What is being asked: Return every line of the material exactly.
- - - - - - -
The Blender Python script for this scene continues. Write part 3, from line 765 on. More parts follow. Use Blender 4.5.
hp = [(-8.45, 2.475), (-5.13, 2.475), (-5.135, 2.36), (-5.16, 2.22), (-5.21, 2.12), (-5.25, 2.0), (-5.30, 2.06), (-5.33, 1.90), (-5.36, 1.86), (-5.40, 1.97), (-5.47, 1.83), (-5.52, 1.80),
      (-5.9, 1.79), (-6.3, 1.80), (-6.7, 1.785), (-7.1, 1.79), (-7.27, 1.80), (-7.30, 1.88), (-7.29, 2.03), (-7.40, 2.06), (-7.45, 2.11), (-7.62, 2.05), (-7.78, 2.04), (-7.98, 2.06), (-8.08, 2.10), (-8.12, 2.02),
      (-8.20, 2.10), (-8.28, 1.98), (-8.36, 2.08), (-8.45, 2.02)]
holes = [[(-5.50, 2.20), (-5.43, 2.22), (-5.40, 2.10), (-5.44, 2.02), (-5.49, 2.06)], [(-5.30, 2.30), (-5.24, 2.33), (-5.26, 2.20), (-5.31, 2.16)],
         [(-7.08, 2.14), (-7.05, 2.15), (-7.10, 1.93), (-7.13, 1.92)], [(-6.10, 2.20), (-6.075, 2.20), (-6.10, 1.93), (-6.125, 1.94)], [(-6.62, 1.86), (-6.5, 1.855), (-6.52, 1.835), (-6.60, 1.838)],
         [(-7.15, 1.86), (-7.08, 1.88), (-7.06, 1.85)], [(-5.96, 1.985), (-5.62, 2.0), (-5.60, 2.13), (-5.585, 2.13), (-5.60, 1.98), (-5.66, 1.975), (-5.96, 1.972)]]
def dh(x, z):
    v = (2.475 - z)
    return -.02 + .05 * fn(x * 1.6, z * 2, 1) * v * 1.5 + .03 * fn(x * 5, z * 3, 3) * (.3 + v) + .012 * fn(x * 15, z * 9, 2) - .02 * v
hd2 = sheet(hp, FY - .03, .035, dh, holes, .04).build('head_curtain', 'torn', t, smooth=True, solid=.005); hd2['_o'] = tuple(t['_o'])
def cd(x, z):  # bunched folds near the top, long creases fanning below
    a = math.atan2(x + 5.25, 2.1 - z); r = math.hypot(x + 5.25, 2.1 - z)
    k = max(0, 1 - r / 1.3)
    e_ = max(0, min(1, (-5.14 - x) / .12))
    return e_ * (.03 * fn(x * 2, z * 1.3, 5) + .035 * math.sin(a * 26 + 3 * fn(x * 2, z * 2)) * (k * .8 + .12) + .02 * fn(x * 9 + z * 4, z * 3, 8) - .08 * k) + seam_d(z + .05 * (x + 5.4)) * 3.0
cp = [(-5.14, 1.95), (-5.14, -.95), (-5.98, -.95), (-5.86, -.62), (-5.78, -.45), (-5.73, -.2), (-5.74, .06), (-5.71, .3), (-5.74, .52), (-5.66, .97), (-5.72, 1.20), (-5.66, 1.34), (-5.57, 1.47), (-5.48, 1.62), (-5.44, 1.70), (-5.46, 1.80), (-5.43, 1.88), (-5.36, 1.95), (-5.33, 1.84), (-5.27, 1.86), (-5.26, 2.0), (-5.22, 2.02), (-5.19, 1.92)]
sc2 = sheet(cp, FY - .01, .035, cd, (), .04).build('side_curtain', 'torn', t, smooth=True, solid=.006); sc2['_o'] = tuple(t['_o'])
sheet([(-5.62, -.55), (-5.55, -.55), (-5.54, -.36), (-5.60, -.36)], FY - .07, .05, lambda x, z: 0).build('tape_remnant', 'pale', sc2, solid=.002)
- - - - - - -
Output of the exercise:
The Blender Python script for this scene continues. Write part 3, from line 765 on. More parts follow. Use Blender 4.5.
hp = [(-8.45, 2.475), (-5.13, 2.475), (-5.135, 2.36), (-5.16, 2.22), (-5.21, 2.12), (-5.25, 2.0), (-5.30, 2.06), (-5.33, 1.90), (-5.36, 1.86), (-5.40, 1.97), (-5.47, 1.83), (-5.52, 1.80),
      (-5.9, 1.79), (-6.3, 1.80), (-6.7, 1.785), (-7.1, 1.79), (-7.27, 1.80), (-7.30, 1.88), (-7.29, 2.03), (-7.40, 2.06), (-7.45, 2.11), (-7.62, 2.05), (-7.78, 2.04), (-7.98, 2.06), (-8.08, 2.10), (-8.12, 2.02),
      (-8.20, 2.10), (-8.28, 1.98), (-8.36, 2.08), (-8.45, 2.02)]
holes = [[(-5.50, 2.20), (-5.43, 2.22), (-5.40, 2.10), (-5.44, 2.02), (-5.49, 2.06)], [(-5.30, 2.30), (-5.24, 2.33), (-5.26, 2.20), (-5.31, 2.16)],
         [(-7.08, 2.14), (-7.05, 2.15), (-7.10, 1.93), (-7.13, 1.92)], [(-6.10, 2.20), (-6.075, 2.20), (-6.10, 1.93), (-6.125, 1.94)], [(-6.62, 1.86), (-6.5, 1.855), (-6.52, 1.835), (-6.60, 1.838)],
         [(-7.15, 1.86), (-7.08, 1.88), (-7.06, 1.85)], [(-5.96, 1.985), (-5.62, 2.0), (-5.60, 2.13), (-5.585, 2.13), (-5.60, 1.98), (-5.66, 1.975), (-5.96, 1.972)]]
def dh(x, z):
    v = (2.475 - z)
    return -.02 + .05 * fn(x * 1.6, z * 2, 1) * v * 1.5 + .03 * fn(x * 5, z * 3, 3) * (.3 + v) + .012 * fn(x * 15, z * 9, 2) - .02 * v
hd2 = sheet(hp, FY - .03, .035, dh, holes, .04).build('head_curtain', 'torn', t, smooth=True, solid=.005); hd2['_o'] = tuple(t['_o'])
def cd(x, z):  # bunched folds near the top, long creases fanning below
    a = math.atan2(x + 5.25, 2.1 - z); r = math.hypot(x + 5.25, 2.1 - z)
    k = max(0, 1 - r / 1.3)
    e_ = max(0, min(1, (-5.14 - x) / .12))
    return e_ * (.03 * fn(x * 2, z * 1.3, 5) + .035 * math.sin(a * 26 + 3 * fn(x * 2, z * 2)) * (k * .8 + .12) + .02 * fn(x * 9 + z * 4, z * 3, 8) - .08 * k) + seam_d(z + .05 * (x + 5.4)) * 3.0
cp = [(-5.14, 1.95), (-5.14, -.95), (-5.98, -.95), (-5.86, -.62), (-5.78, -.45), (-5.73, -.2), (-5.74, .06), (-5.71, .3), (-5.74, .52), (-5.66, .97), (-5.72, 1.20), (-5.66, 1.34), (-5.57, 1.47), (-5.48, 1.62), (-5.44, 1.70), (-5.46, 1.80), (-5.43, 1.88), (-5.36, 1.95), (-5.33, 1.84), (-5.27, 1.86), (-5.26, 2.0), (-5.22, 2.02), (-5.19, 1.92)]
sc2 = sheet(cp, FY - .01, .035, cd, (), .04).build('side_curtain', 'torn', t, smooth=True, solid=.006); sc2['_o'] = tuple(t['_o'])
sheet([(-5.62, -.55), (-5.55, -.55), (-5.54, -.36), (-5.60, -.36)], FY - .07, .05, lambda x, z: 0).build('tape_remnant', 'pale', sc2, solid=.002)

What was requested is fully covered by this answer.